Prominent local dentist Michael McKinney II was released earlier this month on a $250,000 bond and ordered to remain on home incarceration and GPS monitoring. He later filed a motion to be allowed to go to work. During Monday’s hearing, the judge ruled to allow his work release so that he can train another dentist to “save” his business.

McKinney is charged with eight counts of complicity to tampering with evidence.

His son, Michael “MK” McKinney III is charged with murder and eight counts of complicity to tampering with evidence in the case.

Family friend Josh Mullins is also charged with eight counts of complicity to tampering with evidence. Mullins’ bond was set at $100,000, and Coleman reduced his bond Monday to $50,000 full cash despite objections by prosecutors.

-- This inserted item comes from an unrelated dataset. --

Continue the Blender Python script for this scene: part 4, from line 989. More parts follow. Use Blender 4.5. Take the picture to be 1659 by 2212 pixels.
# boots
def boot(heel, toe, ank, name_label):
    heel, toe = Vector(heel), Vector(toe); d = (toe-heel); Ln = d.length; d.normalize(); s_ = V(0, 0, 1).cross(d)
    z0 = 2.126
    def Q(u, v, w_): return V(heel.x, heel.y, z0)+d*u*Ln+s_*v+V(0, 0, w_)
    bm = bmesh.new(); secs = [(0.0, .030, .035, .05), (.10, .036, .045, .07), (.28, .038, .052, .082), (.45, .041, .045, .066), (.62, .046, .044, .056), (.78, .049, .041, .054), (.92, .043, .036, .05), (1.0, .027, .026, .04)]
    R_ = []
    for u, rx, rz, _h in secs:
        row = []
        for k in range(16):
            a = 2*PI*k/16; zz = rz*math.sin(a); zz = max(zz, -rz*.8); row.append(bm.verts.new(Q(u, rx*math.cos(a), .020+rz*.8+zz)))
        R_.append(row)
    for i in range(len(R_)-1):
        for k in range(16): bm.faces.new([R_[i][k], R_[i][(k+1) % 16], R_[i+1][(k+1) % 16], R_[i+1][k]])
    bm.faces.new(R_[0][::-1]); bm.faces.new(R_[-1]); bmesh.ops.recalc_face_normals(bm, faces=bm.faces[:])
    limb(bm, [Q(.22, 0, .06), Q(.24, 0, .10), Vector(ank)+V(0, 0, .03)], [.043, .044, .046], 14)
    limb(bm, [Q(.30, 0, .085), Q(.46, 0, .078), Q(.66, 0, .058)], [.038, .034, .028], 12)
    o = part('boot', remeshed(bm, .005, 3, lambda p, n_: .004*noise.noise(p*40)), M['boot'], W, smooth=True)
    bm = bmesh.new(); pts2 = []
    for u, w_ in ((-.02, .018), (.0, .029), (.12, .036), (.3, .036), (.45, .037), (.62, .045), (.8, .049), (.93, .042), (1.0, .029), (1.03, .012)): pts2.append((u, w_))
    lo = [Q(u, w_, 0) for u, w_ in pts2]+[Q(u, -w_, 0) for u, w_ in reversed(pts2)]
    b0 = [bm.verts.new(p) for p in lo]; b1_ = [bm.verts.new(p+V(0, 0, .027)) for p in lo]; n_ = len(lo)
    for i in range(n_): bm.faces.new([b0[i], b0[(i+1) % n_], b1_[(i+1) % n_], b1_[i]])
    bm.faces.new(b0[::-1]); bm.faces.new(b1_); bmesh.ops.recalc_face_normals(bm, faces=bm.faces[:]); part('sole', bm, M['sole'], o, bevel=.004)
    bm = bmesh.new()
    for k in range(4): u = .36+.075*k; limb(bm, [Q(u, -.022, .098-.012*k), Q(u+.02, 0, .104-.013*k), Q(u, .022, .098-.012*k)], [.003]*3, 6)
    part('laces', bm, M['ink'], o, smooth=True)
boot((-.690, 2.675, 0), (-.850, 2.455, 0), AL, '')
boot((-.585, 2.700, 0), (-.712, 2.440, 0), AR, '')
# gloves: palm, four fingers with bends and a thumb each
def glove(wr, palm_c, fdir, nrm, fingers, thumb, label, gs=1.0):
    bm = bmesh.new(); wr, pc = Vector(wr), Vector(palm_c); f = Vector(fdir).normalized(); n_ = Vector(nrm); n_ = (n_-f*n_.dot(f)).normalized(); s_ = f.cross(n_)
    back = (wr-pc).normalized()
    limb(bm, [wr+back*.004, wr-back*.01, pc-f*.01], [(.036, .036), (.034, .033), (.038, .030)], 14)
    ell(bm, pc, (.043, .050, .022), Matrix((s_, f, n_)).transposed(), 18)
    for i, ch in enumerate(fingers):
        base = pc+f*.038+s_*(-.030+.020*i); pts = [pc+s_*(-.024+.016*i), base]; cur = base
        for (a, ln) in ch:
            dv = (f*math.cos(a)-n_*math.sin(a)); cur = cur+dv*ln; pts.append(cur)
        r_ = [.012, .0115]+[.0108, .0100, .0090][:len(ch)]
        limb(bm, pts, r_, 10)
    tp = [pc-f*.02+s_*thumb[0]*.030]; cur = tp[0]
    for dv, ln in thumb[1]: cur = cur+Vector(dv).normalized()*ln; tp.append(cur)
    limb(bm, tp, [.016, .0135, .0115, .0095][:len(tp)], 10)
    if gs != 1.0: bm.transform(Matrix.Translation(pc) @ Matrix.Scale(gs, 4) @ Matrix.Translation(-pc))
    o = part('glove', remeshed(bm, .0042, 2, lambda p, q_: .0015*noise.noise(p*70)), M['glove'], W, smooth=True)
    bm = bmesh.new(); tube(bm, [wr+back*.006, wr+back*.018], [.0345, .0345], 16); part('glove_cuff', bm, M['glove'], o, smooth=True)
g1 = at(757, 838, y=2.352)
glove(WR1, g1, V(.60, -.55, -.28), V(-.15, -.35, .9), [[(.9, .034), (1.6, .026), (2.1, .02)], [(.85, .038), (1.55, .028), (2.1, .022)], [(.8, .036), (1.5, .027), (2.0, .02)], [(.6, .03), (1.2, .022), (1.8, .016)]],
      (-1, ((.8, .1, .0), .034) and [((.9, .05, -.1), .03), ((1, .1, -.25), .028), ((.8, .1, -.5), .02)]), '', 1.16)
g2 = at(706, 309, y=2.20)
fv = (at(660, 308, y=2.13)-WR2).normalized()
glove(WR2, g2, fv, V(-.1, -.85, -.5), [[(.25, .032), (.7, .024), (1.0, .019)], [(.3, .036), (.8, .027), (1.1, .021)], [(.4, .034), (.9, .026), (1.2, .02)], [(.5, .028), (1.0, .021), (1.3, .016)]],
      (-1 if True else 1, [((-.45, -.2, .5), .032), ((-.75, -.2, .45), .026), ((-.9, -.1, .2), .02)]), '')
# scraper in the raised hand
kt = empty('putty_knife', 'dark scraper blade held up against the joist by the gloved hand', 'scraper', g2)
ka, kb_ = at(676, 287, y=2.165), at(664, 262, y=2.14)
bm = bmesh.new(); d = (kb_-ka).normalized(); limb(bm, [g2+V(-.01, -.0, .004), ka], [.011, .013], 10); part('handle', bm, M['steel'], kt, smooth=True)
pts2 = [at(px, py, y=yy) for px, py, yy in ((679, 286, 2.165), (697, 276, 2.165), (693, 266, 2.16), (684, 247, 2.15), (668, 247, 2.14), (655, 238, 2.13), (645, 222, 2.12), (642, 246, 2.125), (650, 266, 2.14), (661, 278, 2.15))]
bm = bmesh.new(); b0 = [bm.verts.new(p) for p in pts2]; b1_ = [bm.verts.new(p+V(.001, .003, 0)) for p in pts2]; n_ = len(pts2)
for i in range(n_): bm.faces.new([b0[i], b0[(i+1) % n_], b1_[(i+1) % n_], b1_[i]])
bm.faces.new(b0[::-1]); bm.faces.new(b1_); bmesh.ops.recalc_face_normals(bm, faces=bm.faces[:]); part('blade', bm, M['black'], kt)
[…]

MK McKinney’s bond was set at $5 million when he was arrested in July. His attorney revoked a motion to have his bond lowered.

Spradlin was found dead last June in Michael McKinney II’s home. The three charged were arrested on July 30 of this year.

On Aug. 9, Chief Regional Circuit Judge Eddy Coleman ordered that Randy Martin O’Neal, the attorney for MK McKinney, “show cause, if any he has, why he should not be held in contempt of this Court.”

The order was in response to an alleged issue with case law citations found in a motion to dismiss filed by O’Neal.

On Friday, O'Neal filed a court response stating that he'd mistakenly filed the wrong version of the motion to dismiss that did not contain the correct footnotes and case citations. He went on to say that the cases he cited do exist, but that they were not the case citations he'd meant to include in the motion to dismiss.

During Monday’s hearing, Coleman said he felt the case law citation issues were due to the use of artificial intelligence and called the citations used in the original motion to dismiss “phony.” Coleman ultimately found O'Neal to be in contempt and gave him a $500 fine.

O’Neal did not have any comment at the end of the hearing.

The three men charged were also arraigned Monday on their newest count of complicity to tampering with evidence, which alleges that a knife was planted in the couch where Spradlin was killed “to suggest it was the murder weapon knowing it was not used in the crime.”